+++ RAW RECORDS
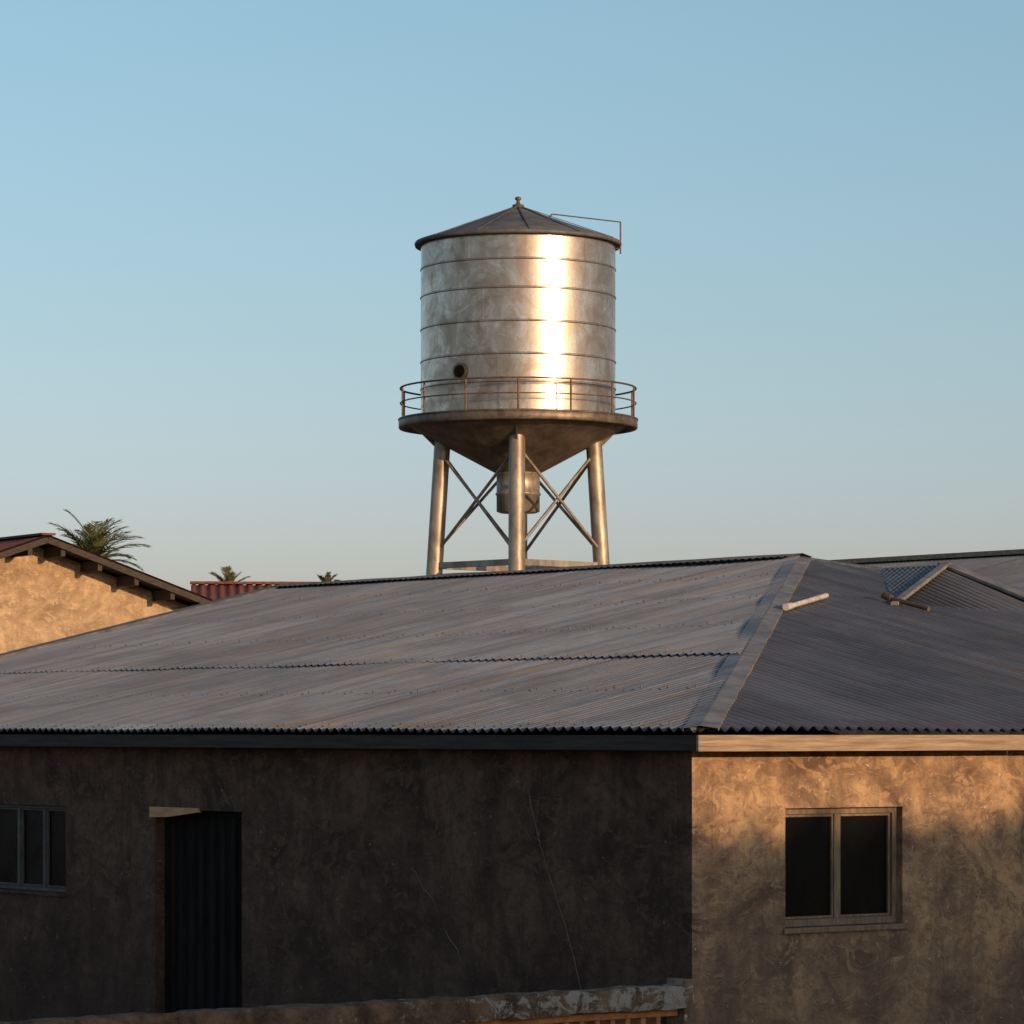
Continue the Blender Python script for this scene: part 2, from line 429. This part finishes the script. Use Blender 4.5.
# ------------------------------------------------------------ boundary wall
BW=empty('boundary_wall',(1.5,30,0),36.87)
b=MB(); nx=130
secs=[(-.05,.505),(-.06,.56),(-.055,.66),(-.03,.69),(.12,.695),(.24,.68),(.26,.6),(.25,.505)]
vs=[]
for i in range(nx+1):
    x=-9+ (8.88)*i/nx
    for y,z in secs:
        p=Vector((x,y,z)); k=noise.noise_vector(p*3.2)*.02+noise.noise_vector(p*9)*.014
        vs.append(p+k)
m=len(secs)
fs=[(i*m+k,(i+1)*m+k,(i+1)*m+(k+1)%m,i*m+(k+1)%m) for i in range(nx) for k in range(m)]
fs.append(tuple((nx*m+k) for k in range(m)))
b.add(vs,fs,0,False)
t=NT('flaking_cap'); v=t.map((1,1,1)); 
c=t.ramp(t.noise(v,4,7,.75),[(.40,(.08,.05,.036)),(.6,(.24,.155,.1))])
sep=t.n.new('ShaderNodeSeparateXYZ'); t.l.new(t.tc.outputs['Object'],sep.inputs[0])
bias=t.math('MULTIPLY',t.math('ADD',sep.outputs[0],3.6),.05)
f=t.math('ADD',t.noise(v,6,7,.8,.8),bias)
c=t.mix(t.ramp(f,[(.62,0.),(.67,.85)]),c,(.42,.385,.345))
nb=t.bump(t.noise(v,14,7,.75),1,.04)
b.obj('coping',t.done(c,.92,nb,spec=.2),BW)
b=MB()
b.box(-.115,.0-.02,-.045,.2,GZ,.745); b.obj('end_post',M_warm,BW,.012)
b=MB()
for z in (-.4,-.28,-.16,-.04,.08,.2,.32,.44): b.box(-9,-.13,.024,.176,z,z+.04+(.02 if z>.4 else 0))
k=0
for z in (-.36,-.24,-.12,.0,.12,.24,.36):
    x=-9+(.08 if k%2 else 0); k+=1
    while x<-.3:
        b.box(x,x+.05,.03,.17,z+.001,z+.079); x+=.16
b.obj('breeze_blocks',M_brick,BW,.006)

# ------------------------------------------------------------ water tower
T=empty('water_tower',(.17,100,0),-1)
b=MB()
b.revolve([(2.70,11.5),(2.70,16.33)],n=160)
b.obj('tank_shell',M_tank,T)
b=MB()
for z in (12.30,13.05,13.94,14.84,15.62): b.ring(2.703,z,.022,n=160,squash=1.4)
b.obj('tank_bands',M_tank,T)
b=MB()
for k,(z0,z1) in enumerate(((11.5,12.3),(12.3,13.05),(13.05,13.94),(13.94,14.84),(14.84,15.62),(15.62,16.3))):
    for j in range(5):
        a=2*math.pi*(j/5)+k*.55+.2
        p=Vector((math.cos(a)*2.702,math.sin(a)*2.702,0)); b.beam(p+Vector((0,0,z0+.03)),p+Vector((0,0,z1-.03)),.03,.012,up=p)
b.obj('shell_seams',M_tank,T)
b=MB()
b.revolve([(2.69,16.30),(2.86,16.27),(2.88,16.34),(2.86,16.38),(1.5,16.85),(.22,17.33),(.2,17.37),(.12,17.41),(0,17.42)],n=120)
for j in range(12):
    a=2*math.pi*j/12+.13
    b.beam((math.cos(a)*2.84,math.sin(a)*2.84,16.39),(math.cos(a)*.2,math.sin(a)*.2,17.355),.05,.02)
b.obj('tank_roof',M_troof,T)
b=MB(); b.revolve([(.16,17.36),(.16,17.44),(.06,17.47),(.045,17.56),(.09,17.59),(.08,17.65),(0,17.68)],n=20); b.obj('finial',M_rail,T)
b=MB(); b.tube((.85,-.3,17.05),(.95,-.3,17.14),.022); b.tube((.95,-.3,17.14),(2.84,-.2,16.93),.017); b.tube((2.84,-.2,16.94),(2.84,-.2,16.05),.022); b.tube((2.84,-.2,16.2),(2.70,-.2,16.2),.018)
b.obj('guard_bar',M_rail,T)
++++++
+++ RAW RECORDS
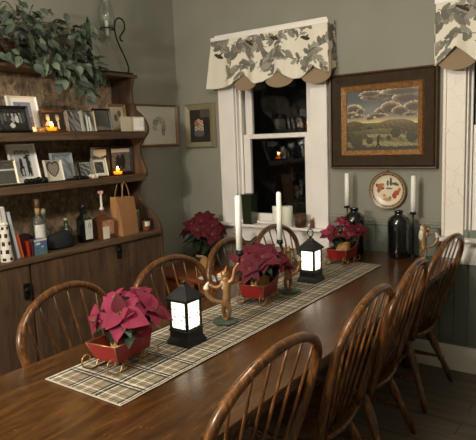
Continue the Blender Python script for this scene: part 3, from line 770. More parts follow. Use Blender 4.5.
++++++
Determine how many lines of the listing hold the word "this" and reply with that figure alone.

2